Why Sue Gray's salary has sparked fury in Labour

6 hours ago
Photo by Charles McQuillan/Getty Images.

Back in August, parts of Westminster became fixated with the narrative that Sue Gray, Downing Street’s chief of staff, was at war with Morgan McSweeney, Keir Starmer’s head of political strategy. I was sceptical, it somehow felt too convenient – an attempt to recreate the Blair-Brown feud by proxy. 

Sue Gray - Figure 1
Photo New Statesman

I asked Labour aides across government what was really going on. “It’s not Sue vs Morgan; it’s Sue vs everyone,” I was repeatedly told. As I first revealed on 28 August, special advisers are unionising over pay and other grievances. After an exhausting election year, many were outraged to discover that they would be paid less than in opposition and less than their Conservative predecessors.

This had the effect of challenging two competing narratives: that the struggle between Gray and McSweeney defined government (though Whitehall veterans are struck that they report separately to Starmer), and that the animosity towards Gray was purely personal (with her cast as a 21st-century Marcia Williams). These were differences of substance, not just of style.

It’s in this context that the BBC’s exclusive on Gray’s pay must be seen. On one level, the news is unsurprising. Gray, a Whitehall veteran, is paid a salary of £170,000 (comparable to that earned by Dominic Cummings in 2020 once adjusted for inflation). But in the fraught Labour climate, the story is incendiary. Special advisers’ complaint is precisely that they are paid less than their Tory predecessors; Gray is paid more than any adviser in history. It’s the relative, not the absolute pay that matters here (Gray, crucially, sits on the four-person committee that sets adviser salaries).

A government source denied the BBC’s claim that Gray was advised to “go for a few thousand pounds less than the Prime Minister to avoid this very story”.

“This allegation is categorically untrue,” they said. “Sue Gray had no involvement in any decision on her pay. She was informed of her salary after this had been set.”

The rise in Gray’s salary is thought to have been signed off by Starmer, who remains fiercely loyal to his chief of staff. But the process is now less important than the reality: an evermore dysfunctional administration. Vituperative briefings are filling the media (“Sue Gray is the only pensioner better off under Labour,” a senior party source acidly remarked yesterday). Advisers are refusing to sign contracts. A two-month-old government is at war with itself.

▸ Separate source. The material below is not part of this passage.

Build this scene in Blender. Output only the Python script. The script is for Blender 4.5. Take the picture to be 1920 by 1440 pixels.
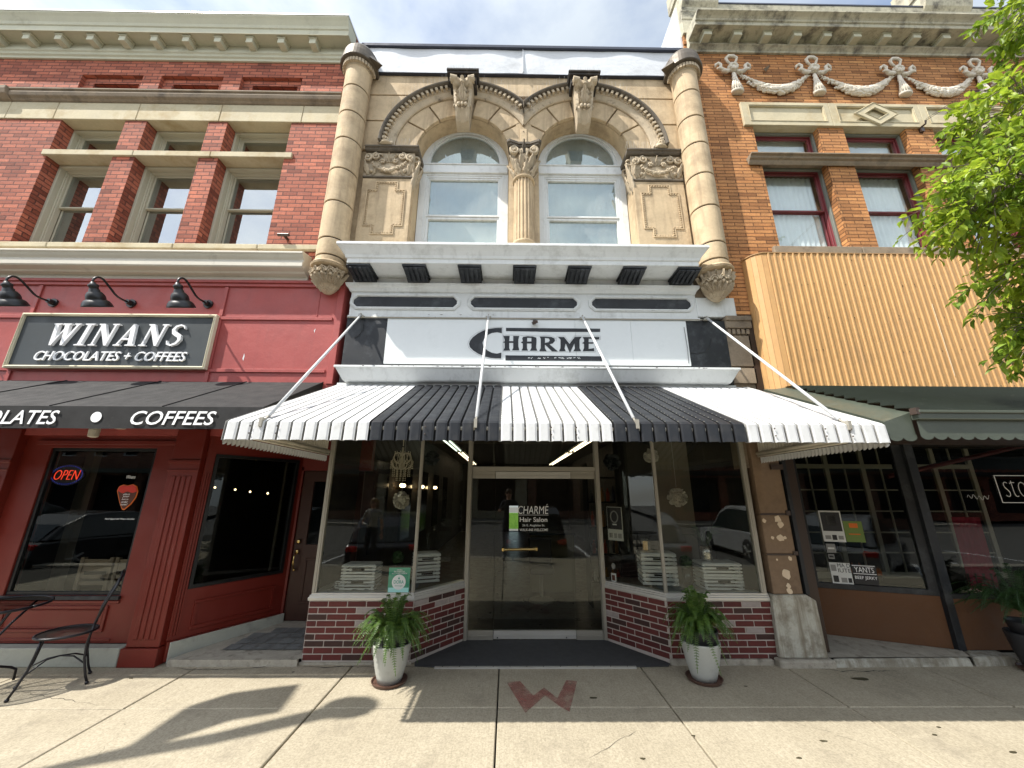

It’s worth stating that Gray has her defenders. Ministers say that having seen Whitehall up close, they believe her insider knowledge is more essential than ever. When I recently interviewed Sadiq Khan he praised Gray as a “game-changer” for transforming relations between Starmer and the metro mayors. 

But the word that MPs from all wings of Labour use is “unsustainable”. One Starmer ally observed to me: “Why take on spads? There was so much goodwill around Sue. It’s now become about competence.” 

A No 10 insider said simply: “Somebody has to hit the maximum chaos button.” The question is: who will?